Point-in-Time (PIT) tables are the performance engine of the business vault. They pre-compute which satellite row was current for each hub key at each as-of date — so downstream queries never have to scan full satellite history.
What a PIT Contains
- Hub hash key — which entity
- As-of date — which date the snapshot is for
- Satellite hash keys + load datetimes — one pair per satellite, pointing to the row that was current on that date
PIT Models in This Pipeline
pit_customer — sat_customer_details + sat_customer_contact pit_product — sat_product pit_order — sat_order_status + sat_order_financials pit_order_line — sat_order_line
How the PIT Query Works
For each hub key and each as-of date, the PIT finds the latest satellite row where load_datetime ≤ as_of_date.

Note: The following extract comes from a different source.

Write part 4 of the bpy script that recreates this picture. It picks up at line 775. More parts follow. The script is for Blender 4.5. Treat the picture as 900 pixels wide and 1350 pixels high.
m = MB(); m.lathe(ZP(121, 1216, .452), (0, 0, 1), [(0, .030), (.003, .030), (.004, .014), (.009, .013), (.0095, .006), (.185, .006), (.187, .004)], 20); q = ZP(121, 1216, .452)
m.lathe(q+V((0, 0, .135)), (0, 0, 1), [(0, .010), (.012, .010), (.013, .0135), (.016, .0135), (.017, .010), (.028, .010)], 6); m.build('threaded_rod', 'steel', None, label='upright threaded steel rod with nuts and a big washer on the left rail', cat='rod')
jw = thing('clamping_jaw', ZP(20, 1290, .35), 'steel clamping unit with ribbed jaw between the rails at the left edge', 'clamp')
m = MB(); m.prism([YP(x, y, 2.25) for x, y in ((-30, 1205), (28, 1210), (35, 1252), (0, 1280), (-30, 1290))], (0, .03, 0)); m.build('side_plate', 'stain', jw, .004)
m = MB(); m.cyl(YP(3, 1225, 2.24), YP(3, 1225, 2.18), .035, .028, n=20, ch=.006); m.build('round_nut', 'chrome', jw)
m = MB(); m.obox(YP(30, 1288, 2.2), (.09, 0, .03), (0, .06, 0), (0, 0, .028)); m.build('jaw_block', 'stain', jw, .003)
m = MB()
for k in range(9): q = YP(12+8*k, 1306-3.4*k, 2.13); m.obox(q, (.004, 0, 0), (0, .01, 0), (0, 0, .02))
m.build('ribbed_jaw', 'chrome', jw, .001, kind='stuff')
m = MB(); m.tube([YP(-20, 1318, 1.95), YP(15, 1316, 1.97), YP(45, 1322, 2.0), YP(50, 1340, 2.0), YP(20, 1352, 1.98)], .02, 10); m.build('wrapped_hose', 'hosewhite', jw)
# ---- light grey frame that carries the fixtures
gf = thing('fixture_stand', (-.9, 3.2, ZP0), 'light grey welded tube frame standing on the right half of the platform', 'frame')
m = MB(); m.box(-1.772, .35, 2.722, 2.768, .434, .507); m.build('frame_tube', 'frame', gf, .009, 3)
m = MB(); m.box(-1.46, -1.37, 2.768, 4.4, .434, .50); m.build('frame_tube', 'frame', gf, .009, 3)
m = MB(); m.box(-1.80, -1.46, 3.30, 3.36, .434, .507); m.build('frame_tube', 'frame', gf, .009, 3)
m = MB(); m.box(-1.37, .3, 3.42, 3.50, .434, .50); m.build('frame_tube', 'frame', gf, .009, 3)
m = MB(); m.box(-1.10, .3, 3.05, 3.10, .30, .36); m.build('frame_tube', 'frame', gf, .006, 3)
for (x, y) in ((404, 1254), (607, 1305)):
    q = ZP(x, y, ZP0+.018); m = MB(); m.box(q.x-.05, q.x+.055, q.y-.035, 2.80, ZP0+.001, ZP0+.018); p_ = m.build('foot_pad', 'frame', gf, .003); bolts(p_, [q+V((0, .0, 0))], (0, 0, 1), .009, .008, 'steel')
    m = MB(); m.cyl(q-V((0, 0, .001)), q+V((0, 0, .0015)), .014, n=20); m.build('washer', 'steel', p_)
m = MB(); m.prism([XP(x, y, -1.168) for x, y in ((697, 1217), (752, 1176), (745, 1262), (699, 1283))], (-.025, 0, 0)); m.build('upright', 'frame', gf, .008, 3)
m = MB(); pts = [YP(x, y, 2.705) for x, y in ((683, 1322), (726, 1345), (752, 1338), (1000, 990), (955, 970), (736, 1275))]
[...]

This is a point-in-time lookup — "what did this customer look like on March 15?" answered by a single row join, not a window function.
TRUNCATE + INSERT Pattern
PITs use the pit_incremental materialization from automate_dv. On each run, rows for the new date range are truncated and re-inserted. This ensures idempotency — re-running the same dates produces the same result.
The stage_tables_ldts Fix
A critical detail: the stage_tables_ldts parameter determines the "last safe load datetime." We point this to hub tables instead of staging views. Hubs always have data, so the PIT always has a valid reference point — even when staging returns zero rows for a given load.